Stated task:
Copy out exactly the lines from the start of the data to the line containing "from mathutils import". Include both.

Collected data:
· · ·
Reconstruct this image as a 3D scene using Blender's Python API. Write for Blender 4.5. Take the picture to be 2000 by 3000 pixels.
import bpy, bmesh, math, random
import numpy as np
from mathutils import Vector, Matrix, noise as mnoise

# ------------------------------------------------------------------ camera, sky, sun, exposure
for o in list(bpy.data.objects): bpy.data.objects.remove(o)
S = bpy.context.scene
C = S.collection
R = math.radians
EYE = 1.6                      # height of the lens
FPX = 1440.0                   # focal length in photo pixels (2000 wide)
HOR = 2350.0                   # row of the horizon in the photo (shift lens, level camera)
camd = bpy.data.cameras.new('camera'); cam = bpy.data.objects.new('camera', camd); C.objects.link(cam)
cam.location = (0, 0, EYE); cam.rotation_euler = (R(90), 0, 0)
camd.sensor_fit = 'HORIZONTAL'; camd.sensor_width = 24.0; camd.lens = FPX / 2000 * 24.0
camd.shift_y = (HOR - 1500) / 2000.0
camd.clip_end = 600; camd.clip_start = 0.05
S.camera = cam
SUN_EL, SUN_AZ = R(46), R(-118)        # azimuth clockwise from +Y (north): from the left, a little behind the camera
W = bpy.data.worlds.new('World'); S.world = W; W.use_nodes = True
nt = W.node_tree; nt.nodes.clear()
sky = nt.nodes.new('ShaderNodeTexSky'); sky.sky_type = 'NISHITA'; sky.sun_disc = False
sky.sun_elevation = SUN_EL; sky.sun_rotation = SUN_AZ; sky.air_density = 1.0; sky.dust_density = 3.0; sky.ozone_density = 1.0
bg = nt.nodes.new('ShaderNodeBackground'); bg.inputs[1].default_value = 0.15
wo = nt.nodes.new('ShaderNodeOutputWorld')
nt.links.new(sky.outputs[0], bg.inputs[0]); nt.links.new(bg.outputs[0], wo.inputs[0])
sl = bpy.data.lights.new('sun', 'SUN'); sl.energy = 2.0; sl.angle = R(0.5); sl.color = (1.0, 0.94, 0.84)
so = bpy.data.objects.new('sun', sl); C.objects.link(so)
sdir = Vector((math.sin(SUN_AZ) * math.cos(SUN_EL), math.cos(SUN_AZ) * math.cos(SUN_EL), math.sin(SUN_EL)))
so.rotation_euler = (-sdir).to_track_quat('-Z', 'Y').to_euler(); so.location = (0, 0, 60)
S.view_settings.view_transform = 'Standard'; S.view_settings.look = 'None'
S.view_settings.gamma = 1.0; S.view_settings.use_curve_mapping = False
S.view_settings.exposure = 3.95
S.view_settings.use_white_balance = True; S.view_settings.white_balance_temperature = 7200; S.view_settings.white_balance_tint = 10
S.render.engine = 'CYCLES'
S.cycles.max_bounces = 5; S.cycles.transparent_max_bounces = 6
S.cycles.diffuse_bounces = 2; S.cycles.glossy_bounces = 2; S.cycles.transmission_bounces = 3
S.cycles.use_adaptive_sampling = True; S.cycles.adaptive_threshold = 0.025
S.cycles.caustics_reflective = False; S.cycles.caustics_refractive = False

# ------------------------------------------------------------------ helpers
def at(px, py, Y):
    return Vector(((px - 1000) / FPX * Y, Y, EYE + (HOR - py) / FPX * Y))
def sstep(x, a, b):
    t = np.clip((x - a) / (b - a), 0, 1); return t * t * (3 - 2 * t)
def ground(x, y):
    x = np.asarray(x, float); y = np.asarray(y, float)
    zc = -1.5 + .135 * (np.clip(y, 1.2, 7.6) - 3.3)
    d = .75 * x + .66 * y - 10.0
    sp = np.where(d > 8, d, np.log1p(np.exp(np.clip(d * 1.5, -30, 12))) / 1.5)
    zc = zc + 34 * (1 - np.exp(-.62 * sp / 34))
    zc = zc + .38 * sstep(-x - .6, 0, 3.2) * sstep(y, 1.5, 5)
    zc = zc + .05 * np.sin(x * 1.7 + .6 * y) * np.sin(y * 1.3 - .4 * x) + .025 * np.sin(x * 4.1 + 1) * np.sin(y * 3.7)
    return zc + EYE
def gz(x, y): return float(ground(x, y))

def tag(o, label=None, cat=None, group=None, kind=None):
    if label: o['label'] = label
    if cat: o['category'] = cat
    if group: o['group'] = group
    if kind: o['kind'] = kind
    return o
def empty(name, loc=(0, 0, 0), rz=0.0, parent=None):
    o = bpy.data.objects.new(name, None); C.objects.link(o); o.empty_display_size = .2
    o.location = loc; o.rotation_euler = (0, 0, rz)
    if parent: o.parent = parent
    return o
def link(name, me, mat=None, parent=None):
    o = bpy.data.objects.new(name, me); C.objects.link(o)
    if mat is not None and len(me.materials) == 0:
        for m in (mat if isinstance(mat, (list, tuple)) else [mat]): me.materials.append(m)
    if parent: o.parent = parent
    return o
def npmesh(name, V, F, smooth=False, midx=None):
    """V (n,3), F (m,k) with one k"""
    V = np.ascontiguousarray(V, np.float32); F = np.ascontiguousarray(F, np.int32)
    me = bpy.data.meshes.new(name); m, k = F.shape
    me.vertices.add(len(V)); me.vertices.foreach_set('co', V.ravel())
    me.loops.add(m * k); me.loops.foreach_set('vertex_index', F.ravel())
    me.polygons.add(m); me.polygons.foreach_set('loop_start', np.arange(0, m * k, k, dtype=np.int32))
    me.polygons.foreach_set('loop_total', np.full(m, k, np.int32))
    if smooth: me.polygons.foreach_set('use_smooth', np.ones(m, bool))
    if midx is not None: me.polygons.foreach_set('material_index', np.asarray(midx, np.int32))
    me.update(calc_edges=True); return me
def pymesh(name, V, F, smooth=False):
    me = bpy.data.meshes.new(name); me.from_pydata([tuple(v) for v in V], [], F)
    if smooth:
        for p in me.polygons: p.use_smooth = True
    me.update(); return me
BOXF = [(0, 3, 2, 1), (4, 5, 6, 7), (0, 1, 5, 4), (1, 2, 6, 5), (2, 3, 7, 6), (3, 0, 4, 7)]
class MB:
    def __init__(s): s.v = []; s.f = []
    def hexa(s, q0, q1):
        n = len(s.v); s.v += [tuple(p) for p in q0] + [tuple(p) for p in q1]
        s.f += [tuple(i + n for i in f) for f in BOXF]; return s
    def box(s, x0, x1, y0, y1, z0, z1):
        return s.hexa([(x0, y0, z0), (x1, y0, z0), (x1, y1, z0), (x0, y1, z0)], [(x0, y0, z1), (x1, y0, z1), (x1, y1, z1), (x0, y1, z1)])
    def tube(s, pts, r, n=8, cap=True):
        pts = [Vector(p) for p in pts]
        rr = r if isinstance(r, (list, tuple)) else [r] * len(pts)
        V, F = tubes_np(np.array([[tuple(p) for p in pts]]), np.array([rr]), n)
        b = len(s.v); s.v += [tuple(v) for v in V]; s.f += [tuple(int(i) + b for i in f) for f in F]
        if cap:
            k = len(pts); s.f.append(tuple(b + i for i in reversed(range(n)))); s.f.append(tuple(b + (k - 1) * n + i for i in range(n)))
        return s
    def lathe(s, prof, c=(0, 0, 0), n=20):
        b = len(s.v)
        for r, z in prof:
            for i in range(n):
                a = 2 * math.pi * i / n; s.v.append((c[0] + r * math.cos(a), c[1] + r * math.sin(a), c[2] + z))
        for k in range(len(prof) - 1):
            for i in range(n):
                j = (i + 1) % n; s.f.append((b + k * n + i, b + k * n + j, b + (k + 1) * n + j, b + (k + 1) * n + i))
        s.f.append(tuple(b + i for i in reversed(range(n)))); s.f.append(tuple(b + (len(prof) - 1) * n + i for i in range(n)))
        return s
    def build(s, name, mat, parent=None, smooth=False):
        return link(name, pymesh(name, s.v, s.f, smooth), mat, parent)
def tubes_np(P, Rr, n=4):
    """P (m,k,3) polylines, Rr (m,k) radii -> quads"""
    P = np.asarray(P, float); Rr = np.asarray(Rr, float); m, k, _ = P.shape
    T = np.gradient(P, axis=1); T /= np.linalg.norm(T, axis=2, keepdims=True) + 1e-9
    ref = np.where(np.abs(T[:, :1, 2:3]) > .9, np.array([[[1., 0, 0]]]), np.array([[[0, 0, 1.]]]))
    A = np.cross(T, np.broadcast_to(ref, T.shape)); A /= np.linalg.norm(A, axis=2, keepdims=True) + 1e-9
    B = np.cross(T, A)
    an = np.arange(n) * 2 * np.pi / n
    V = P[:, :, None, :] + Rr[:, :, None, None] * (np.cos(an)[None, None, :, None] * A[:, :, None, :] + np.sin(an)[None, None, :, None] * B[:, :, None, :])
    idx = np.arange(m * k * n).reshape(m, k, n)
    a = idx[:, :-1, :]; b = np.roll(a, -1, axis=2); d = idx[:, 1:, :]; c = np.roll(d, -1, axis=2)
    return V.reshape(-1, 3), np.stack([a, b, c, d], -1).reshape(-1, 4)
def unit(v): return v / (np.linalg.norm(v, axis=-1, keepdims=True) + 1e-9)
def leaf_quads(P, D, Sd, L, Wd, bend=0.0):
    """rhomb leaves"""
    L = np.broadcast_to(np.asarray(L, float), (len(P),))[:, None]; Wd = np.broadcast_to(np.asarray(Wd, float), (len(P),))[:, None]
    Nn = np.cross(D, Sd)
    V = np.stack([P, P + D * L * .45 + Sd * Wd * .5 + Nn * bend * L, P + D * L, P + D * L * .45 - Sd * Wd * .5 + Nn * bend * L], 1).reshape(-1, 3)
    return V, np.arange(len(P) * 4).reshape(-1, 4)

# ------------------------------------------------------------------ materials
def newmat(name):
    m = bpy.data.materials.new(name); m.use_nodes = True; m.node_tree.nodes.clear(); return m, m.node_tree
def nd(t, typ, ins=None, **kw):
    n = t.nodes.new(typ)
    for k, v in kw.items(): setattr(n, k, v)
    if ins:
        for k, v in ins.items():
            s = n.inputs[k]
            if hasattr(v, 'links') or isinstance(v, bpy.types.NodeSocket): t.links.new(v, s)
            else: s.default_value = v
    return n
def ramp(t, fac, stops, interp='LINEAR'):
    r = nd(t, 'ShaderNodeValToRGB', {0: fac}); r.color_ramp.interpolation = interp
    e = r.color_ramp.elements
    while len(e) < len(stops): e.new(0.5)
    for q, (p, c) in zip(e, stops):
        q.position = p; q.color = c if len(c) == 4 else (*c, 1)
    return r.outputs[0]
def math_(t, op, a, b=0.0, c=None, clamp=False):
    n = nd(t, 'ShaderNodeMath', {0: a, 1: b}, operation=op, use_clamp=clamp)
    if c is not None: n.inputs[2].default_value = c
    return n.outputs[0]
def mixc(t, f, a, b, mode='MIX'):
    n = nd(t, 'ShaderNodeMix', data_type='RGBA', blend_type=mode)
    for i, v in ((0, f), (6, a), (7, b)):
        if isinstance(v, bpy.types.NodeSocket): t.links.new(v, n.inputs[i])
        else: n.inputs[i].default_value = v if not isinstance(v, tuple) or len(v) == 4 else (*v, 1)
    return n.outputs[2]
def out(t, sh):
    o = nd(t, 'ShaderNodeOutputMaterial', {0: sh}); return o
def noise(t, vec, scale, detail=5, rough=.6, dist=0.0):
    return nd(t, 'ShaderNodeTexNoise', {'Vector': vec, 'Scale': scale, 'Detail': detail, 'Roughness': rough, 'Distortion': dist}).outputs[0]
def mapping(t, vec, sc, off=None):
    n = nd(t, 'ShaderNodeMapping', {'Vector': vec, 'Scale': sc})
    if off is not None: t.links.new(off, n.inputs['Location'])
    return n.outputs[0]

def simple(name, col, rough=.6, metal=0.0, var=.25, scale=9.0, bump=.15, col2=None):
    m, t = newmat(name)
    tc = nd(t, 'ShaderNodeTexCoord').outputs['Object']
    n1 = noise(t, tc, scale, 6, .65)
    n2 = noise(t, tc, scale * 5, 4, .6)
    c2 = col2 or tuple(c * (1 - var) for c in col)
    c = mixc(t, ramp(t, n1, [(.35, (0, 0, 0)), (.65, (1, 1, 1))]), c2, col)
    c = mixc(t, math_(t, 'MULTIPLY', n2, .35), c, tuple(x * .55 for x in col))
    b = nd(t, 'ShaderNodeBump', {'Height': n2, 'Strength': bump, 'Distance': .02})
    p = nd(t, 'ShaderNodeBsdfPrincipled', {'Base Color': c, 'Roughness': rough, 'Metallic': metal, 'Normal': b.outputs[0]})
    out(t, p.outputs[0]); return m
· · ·
Result below:
Reconstruct this image as a 3D scene using Blender's Python API. Write for Blender 4.5. Take the picture to be 2000 by 3000 pixels.
import bpy, bmesh, math, random
import numpy as np
from mathutils import Vector, Matrix, noise as mnoise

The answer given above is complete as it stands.